Near Linear Time Approximation Schemes for Clustering of Partially Doubling Metrics

TL;DR

This paper develops near linear time approximation algorithms for clustering in metrics where either the set of points or the set of centers has bounded doubling dimension, extending previous work to more general cases.

Contribution

It generalizes existing near linear time approximation algorithms to cases where only one of the point sets or centers has bounded doubling dimension, including applications to Fréchet distance clustering.

Findings

First near linear time approximation for (k,ℓ)-median under discrete Fréchet distance.

Introduces a novel complexity reduction for time series clustering.

Extends algorithms to metric facility location problem.

Abstract

Given a finite metric space $(X\cup Y, \mathbf{d})$ the $k$-median problem is to find a set of $k$ centers $C\subseteq Y$ that minimizes $\sum_{p\in X} \min_{c\in C} \mathbf{d}(p,c)$. In general metrics, the best polynomial time algorithm computes a $(2+\epsilon)$-approximation for arbitrary $\epsilon>0$ (Cohen-Addad et al.

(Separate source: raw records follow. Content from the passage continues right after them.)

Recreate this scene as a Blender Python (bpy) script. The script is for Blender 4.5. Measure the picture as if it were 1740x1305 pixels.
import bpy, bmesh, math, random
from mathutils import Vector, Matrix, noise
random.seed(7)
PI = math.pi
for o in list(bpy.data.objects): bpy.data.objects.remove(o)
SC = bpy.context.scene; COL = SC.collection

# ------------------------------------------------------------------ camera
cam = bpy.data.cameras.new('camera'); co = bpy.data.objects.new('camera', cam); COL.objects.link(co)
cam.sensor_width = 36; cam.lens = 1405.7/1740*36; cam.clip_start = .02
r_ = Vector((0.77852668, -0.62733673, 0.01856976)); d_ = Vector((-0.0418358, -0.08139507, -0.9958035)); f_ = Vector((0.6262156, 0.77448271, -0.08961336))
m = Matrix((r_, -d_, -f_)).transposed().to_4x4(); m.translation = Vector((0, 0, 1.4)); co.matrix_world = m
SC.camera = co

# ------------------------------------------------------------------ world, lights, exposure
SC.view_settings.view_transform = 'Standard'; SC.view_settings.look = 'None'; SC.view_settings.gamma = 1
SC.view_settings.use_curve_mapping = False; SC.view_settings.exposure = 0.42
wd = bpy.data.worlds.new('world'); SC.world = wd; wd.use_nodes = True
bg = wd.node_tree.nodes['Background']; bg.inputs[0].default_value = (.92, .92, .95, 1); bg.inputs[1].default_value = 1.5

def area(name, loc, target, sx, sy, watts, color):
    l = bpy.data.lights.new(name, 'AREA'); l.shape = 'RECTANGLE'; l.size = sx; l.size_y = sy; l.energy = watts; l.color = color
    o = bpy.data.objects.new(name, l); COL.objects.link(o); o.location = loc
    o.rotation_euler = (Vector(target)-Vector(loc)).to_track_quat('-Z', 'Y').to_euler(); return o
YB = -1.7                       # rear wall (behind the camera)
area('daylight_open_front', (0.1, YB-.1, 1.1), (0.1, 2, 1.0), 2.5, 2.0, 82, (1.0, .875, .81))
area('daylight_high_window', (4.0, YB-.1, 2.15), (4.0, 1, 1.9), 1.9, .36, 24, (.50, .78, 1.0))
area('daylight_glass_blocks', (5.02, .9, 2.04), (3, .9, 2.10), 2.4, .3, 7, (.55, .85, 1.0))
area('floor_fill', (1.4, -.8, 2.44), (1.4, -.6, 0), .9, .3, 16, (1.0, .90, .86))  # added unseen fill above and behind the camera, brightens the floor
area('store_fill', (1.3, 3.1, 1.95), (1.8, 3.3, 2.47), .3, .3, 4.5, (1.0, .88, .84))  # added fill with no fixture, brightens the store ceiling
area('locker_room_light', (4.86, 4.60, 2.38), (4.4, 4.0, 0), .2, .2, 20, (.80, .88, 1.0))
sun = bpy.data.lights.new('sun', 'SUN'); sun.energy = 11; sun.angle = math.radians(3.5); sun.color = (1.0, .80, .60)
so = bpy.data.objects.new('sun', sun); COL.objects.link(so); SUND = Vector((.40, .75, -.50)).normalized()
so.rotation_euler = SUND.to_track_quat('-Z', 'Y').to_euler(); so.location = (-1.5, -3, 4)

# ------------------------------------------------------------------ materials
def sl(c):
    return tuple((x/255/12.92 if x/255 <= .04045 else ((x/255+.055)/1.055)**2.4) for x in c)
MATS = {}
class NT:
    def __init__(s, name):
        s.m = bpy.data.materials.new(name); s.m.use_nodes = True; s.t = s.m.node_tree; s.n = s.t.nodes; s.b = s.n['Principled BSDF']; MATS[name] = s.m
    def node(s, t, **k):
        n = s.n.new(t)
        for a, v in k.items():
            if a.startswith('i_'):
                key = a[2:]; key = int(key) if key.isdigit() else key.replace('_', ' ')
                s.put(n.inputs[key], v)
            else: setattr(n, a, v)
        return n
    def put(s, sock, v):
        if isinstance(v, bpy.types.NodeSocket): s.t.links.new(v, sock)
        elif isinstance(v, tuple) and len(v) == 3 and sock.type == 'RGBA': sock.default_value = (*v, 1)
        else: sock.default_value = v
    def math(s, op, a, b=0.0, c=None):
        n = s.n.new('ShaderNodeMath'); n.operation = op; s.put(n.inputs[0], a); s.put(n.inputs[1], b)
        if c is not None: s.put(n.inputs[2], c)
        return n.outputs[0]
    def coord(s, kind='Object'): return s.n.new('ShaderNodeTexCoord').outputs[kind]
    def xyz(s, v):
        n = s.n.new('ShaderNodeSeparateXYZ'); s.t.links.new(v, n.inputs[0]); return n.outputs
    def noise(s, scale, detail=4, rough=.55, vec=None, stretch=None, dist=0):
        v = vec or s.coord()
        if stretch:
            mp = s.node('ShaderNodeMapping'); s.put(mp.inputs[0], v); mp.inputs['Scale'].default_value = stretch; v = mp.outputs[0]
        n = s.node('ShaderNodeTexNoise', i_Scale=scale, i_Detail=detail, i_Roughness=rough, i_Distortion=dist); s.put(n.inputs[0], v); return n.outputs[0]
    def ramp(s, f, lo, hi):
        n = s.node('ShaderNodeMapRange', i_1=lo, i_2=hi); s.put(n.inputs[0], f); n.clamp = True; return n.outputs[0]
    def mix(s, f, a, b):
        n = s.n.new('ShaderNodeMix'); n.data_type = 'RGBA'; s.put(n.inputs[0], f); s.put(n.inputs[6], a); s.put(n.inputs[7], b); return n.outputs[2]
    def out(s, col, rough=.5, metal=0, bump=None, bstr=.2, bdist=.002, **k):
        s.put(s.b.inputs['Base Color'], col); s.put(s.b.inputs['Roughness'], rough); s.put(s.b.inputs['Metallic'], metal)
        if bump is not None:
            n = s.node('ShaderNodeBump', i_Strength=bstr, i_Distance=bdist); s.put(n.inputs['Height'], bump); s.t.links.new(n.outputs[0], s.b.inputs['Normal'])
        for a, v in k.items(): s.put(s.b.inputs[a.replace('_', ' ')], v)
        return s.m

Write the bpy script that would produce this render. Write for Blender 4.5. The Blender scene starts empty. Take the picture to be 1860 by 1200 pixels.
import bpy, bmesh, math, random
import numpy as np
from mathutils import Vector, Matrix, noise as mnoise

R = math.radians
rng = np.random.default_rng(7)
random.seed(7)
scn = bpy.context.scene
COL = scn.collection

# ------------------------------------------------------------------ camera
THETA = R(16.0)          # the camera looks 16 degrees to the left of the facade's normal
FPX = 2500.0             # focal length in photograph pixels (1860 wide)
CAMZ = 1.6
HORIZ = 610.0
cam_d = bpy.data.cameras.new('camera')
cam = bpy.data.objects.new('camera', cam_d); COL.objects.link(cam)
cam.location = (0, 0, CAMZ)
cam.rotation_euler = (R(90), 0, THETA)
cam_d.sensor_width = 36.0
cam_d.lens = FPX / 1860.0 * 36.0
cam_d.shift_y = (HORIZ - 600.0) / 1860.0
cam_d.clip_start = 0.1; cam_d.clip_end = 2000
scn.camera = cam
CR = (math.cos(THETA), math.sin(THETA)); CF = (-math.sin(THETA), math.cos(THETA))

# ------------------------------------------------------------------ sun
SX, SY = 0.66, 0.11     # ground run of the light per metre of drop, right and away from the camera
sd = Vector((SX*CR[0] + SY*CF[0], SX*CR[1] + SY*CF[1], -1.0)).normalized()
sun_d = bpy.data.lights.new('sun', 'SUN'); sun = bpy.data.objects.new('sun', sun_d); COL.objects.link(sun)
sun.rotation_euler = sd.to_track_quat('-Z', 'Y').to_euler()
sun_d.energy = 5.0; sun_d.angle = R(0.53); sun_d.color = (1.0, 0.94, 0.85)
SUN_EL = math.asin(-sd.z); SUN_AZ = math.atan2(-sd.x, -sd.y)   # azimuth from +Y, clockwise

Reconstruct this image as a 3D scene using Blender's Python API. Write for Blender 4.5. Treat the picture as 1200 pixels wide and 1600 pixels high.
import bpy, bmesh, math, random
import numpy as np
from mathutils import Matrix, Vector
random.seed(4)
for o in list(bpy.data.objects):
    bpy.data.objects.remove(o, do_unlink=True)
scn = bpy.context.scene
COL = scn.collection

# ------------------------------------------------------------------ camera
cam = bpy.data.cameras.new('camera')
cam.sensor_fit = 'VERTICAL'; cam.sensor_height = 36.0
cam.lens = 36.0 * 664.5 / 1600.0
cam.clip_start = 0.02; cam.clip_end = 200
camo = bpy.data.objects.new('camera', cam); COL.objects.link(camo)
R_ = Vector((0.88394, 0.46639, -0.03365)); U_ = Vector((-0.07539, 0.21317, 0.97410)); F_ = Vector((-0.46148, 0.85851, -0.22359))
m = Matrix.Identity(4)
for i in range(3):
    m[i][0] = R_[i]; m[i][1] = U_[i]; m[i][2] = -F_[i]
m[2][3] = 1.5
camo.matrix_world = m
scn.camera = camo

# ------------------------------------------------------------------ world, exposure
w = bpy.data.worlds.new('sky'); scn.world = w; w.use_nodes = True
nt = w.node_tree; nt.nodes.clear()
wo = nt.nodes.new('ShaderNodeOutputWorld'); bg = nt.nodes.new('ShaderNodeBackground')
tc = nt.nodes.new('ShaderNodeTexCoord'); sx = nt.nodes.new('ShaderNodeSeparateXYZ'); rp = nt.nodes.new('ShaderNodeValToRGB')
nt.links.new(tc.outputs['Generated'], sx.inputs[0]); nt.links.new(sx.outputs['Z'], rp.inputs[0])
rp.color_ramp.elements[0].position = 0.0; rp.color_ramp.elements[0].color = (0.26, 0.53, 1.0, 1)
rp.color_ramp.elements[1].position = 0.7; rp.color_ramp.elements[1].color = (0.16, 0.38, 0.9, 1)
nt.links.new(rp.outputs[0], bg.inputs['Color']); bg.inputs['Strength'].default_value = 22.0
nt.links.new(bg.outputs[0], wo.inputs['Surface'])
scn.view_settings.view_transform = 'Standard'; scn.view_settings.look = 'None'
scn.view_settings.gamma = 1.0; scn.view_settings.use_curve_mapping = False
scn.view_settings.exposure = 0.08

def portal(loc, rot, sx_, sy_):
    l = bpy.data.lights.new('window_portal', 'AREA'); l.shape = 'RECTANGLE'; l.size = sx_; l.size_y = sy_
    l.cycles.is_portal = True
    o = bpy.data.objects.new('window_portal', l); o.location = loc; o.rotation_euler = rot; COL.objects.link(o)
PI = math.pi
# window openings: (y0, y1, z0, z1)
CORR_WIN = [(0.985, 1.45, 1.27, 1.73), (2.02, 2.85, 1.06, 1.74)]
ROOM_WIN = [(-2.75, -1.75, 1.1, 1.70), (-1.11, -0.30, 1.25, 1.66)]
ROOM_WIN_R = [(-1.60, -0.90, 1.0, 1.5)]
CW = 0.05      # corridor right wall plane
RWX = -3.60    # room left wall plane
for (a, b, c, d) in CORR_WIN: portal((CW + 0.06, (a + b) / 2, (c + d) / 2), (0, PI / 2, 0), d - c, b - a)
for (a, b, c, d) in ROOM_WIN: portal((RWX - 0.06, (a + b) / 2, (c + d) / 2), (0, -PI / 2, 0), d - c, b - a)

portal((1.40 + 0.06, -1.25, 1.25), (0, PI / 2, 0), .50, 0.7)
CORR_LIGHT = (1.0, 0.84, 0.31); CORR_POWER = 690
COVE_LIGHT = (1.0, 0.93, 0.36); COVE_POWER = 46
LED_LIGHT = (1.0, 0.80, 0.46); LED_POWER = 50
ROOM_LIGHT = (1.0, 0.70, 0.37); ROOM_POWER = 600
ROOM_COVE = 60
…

STOC 2025). However, if the metric is doubling, a near linear time $(1+\epsilon)$-approximation algorithm is known (Cohen-Addad et al. J. ACM 2021). We show that the $(1+\epsilon)$-approximation algorithm can be generalized to the case when either $X$ or $Y$ has bounded doubling dimension (but the other set not). The case when $X$ is doubling is motivated by the assumption that even though $X$ is part of a high-dimensional space, it may be that it is close to a low-dimensional structure. The case when $Y$ is doubling is motivated by specific clustering problems where the centers are low-dimensional. Specifically, our work in this setting implies the first near linear time approximation algorithm for the $(k,\ell)$-median problem under discrete Fr\'echet distance when $\ell$ is constant. We further introduce a novel complexity reduction for time series of real values that leads to a similar result for the case of discrete Fr\'echet distance. In order to solve the case when $Y$ has a bounded doubling dimension, we introduce a dimension reduction that replaces points from $X$ by sets of points in $Y$. To solve the case when $X$ has a bounded doubling dimension, we generalize Talwar's decomposition (Talwar STOC 2004) to our setting. The running time of our algorithms is $2^{2^t} \tilde O(n+m)$ where $t=O(\mathrm{ddim} \log \frac{\mathrm{ddim}}{\epsilon})$ and where $\mathrm{ddim}$ is the doubling dimension of $X$ (resp.\ $Y$). The results also extend to the metric facility location problem.